Ana Márcia Diogénes é jornalista, professora e consultora. Mestre em Políticas Públicas, especialista em Responsabilidade Social e Psicologia Positiva. Foi diretora de Redação do O POVO, coordenadora do Unicef, secretária adjunta da Cultura e assessora Institucional do Cuca. É autora do livro De esfulepante a felicitante, uma questão de gentileza
Foto: Cristina Indio do Brasil/Agência Brasil
MULHERES ocuparam ruas de várias capitais brasileiras
Esta coluna é quinzenal, mas, às vezes, alinhavo mentalmente colunas diárias sobre o que vejo por aí, como se fosse publicar. São tantas inquietações e algumas boas notícias (sim, elas existem) no nosso cotidiano, que o cérebro entra no modo “on” de querer conversar, refletir, interagir, de não deixar passar como algo normal aquilo que arrepia, para o bem ou para o mal.
Entre as maiores inquietações dos últimos tempos está o feminicídio. Um assunto sobre o qual devemos falar todos os dias, todas as horas. É no decorrer de cada seis horas que nós, mulheres, somos assassinadas no Brasil. No mundo, o tempo entre os assassinatos passa a ser contado em minutos.
Relatório da ONU Mulheres, divulgado em novembro de 2024, diz que a cada 10 minutos uma mulher ou menina é morta por seu parceiro íntimo ou outro familiar.
Mulheres com pernas amputadas, rosto esmurrado, corpo esfaqueado, mulheres queimadas vivas com seus filhos, presas em casa... Seres humanos que morreram simplesmente porque outros seres, embrutecidos, se julgaram donos de seus corpos, almas e destinos.
Ouvi uma vez uma pessoa dizendo que alguns homens agiriam assim, e que isso seria de forma inconsciente, pela falsa compreensão decorrente do formato dos corpos masculino e feminino. Algo como: quem penetra parte de seu corpo no do outro se julgaria dono daquela morada. Isso me remete a fincar uma bandeira em alguém, como se pessoas fossem terra disponível à apropriação.
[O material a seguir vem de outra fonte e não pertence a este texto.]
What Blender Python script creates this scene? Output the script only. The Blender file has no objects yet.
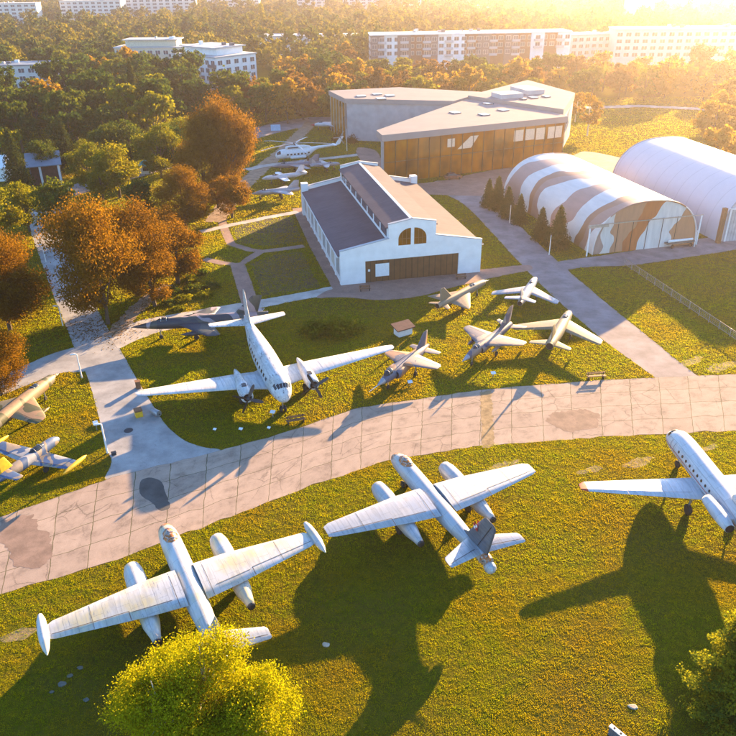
import bpy, math, random
import numpy as np
from mathutils import Vector, Matrix
random.seed(7)
R = math.radians
PI = math.pi
scene = bpy.context.scene
COL = scene.collection

# ------------------------------------------------------------------ camera model (metres)
CH, CP, CF, CR = 45.76, 0.49885, 738.7, 0.01397


def ray(px, py):
    x, y = px - 368.0, py - 368.0
    c, s = math.cos(CR), math.sin(CR)
    x, y = (c * x - s * y) / CF, (s * x + c * y) / CF
    return (x, math.cos(CP) - y * math.sin(CP), -math.sin(CP) - y * math.cos(CP))


def G(px, py, z=0.0):
    d = ray(px, py)
    t = (z - CH) / d[2]
    return (d[0] * t, d[1] * t, z)


def G2(px, py, z=0.0):
    return G(px, py, z)[:2]


# ------------------------------------------------------------------ materials
MATS = {}


def new_mat(name):
    m = bpy.data.materials.new(name)
    m.use_nodes = True
    nt = m.node_tree
    b = nt.nodes['Principled BSDF']
    MATS[name] = m
    return m, nt, b


def L(nt, a, b):
    nt.links.new(a, b)


def N(nt, t, **kw):
    n = nt.nodes.new(t)
    for k, v in kw.items():
        if k in n.inputs:
            n.inputs[k].default_value = v
        else:
            setattr(n, k, v)
    return n


def coords(nt, kind='Object', scale=(1, 1, 1)):
    tc = N(nt, 'ShaderNodeTexCoord')
    mp = N(nt, 'ShaderNodeMapping')
    mp.inputs['Scale'].default_value = scale
    L(nt, tc.outputs[kind], mp.inputs['Vector'])
    return mp.outputs['Vector']


def noise(nt, vec, scale, detail=4, rough=0.55, dist=0.0):
    n = N(nt, 'ShaderNodeTexNoise')
    n.inputs['Scale'].default_value = scale
    n.inputs['Detail'].default_value = detail
    n.inputs['Roughness'].default_value = rough
    n.inputs['Distortion'].default_value = dist
    L(nt, vec, n.inputs['Vector'])
    return n.outputs['Fac']


def ramp(nt, fac, stops, const=False):
    r = N(nt, 'ShaderNodeValToRGB')
    if const:
        r.color_ramp.interpolation = 'CONSTANT'
    el = r.color_ramp.elements
    while len(el) < len(stops):
        el.new(0.5)
    for e, (p, c) in zip(el, stops):
        e.position = p
        e.color = (c[0], c[1], c[2], 1) if not isinstance(c, (int, float)) else (c, c, c, 1)
    L(nt, fac, r.inputs['Fac'])
    return r.outputs['Color']


def mix(nt, fac, a, b, mode='MIX'):
    n = N(nt, 'ShaderNodeMix', data_type='RGBA', blend_type=mode)
    for sock, v in ((n.inputs[0], fac), (n.inputs[6], a), (n.inputs[7], b)):
        if isinstance(v, (int, float)):
            sock.default_value = v
        elif isinstance(v, tuple):
            sock.default_value = (v[0], v[1], v[2], 1)
        else:
            L(nt, v, sock)
    return n.outputs[2]


def bump(nt, b, h, strength, dist=0.05):
    n = N(nt, 'ShaderNodeBump')
    n.inputs['Strength'].default_value = strength
    n.inputs['Distance'].default_value = dist
    L(nt, h, n.inputs['Height'])
    L(nt, n.outputs['Normal'], b.inputs['Normal'])


def plain(name, c, rough=0.6, metal=0.0, var=0.15, scale=3.0, bmp=0.0):
    m, nt, b = new_mat(name)
    v = coords(nt)
    f = noise(nt, v, scale, 5)
    lo = tuple(x * (1 - var) for x in c)
    hi = tuple(min(1, x * (1 + var)) for x in c)
    L(nt, ramp(nt, f, [(0.3, lo), (0.7, hi)]), b.inputs['Base Color'])
    b.inputs['Roughness'].default_value = rough
    b.inputs['Metallic'].default_value = metal
    if bmp:
        bump(nt, b, f, bmp)
    return m


def worn_paint(name, c, fade, flake, flake_amt=0.3, streak=(0.25, 2.5, 2.5), rough=0.42, metal=0.0, panel=0.82):
    """aircraft skin: faded paint, flaking spots, streaks and panel joints"""
    m, nt, b = new_mat(name)
    v = coords(nt)
    vs = coords(nt, scale=streak)
    big = noise(nt, v, 0.45, 3)
    col = mix(nt, ramp(nt, big, [(0.45, 0.0), (0.66, 1.0)]), c, fade)
    st = noise(nt, vs, 1.6, 6, 0.65)
    col = mix(nt, ramp(nt, st, [(0.44, 0.0), (0.70, 0.8)]), col, tuple(x * 0.62 for x in c))
    fl = noise(nt, vs, 3.1, 8, 0.7)
    fl2 = noise(nt, v, 0.8, 2)
    fm = mix(nt, 1.0, ramp(nt, fl, [(0.70 - flake_amt * 0.25, 0.0), (0.74 - flake_amt * 0.22, 1.0)]),
             ramp(nt, fl2, [(0.42, 0.0), (0.55, 1.0)]), 'MULTIPLY')
    col = mix(nt, fm, col, flake)
    br = N(nt, 'ShaderNodeTexBrick', offset=0.37)
    br.inputs['Color1'].default_value = (1, 1, 1, 1)
    br.inputs['Color2'].default_value = (0.90, 0.90, 0.89, 1)
    br.inputs['Mortar'].default_value = (panel * 0.8, panel * 0.8, panel * 0.8, 1)
    br.inputs['Scale'].default_value = 1.0
    br.inputs['Mortar Size'].default_value = 0.018
    br.inputs['Brick Width'].default_value = 1.7
    br.inputs['Row Height'].default_value = 0.95
    L(nt, v, br.inputs['Vector'])
    col = mix(nt, 1.0, col, br.outputs['Color'], 'MULTIPLY')
    L(nt, col, b.inputs['Base Color'])
    L(nt, ramp(nt, st, [(0.3, rough - 0.1), (0.8, rough + 0.2)]), b.inputs['Roughness'])
    b.inputs['Metallic'].default_value = metal
    return m


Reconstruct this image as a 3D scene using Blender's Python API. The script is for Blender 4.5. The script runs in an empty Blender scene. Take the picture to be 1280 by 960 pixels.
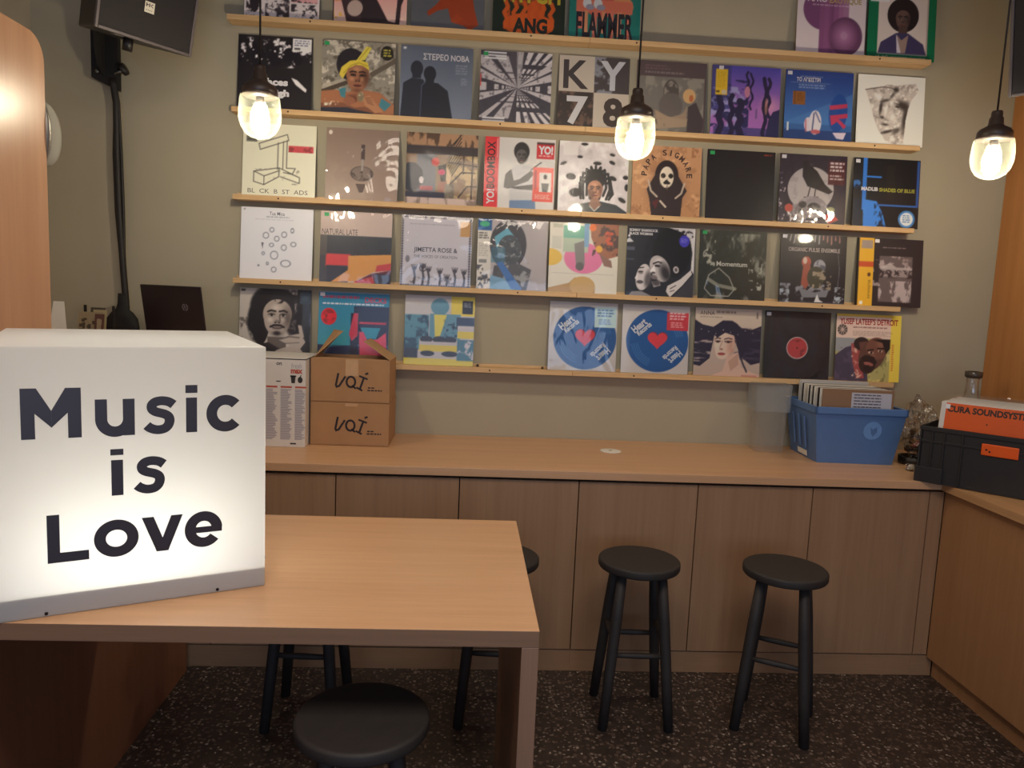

No último domingo, foram realizadas marchas contra o feminicídio em várias cidades brasileiras. Estive na manifestação em Fortaleza e sai lendo alguns dos vários cartazes que mulheres (em sua maioria) e homens (poucos) carregavam.
Entre as frases, “Homens, precisamos interromper a piada machista”, “Toda mulher tem o direito de viver sem medo”, “O que você já deixou de fazer por ser mulher?”, “Parem de nos matar” e “Por mim, por nós e pelas outras”.
Foto: Acervo pessoal
Um dos cartazes na manifestação
Umas das que me chamaram a atenção foi “Decolonizar nossas crianças para que não reproduzam a violência do patriarcado”. Lembrei inclusive da coluna que escrevi quinzena passada, em que abordei o caso de crianças portuguesas que torturaram uma criança brasileira que acabou sem a ponta dos dois dedos.
Esses casos não são isolados. Crianças filhas de pais preconceituosos, racistas e com intolerância religiosa têm muito mais chance de repetir o mesmo comportamento. Filhos de pais que estimulam olhar a mulher somente a partir de seu corpo, como num supermercado em que se escolhe produtos, tendem a seguir o modelo perverso de nos ver fatiadas em pedaços de prazer. Para servi-los, claro.
Eu até falei no primeiro parágrafo que também via boa notícia no cotidiano, embora nem sempre seja fácil. Como tenho como objetivo de vida buscar a felicitância nos processos, o que trago como positivo neste tema é que o cartaz - sobre a necessidade de decolonizar as crianças para evitar que a violência do patriarcado se reproduza - estava sendo carregada por um homem.
Pode parecer bobagem para alguns, mas cada homem que, além de aderir, se manifeste publicamente contra o feminicídio, representa uma conversa machista a menos nos grupos de WhatsApp, nas mesas de bar, no jogo de futebol e na educação de filhos. Não existe inocência em “brincadeirinha” machista. Por trás delas a morte continua a nos espreitar.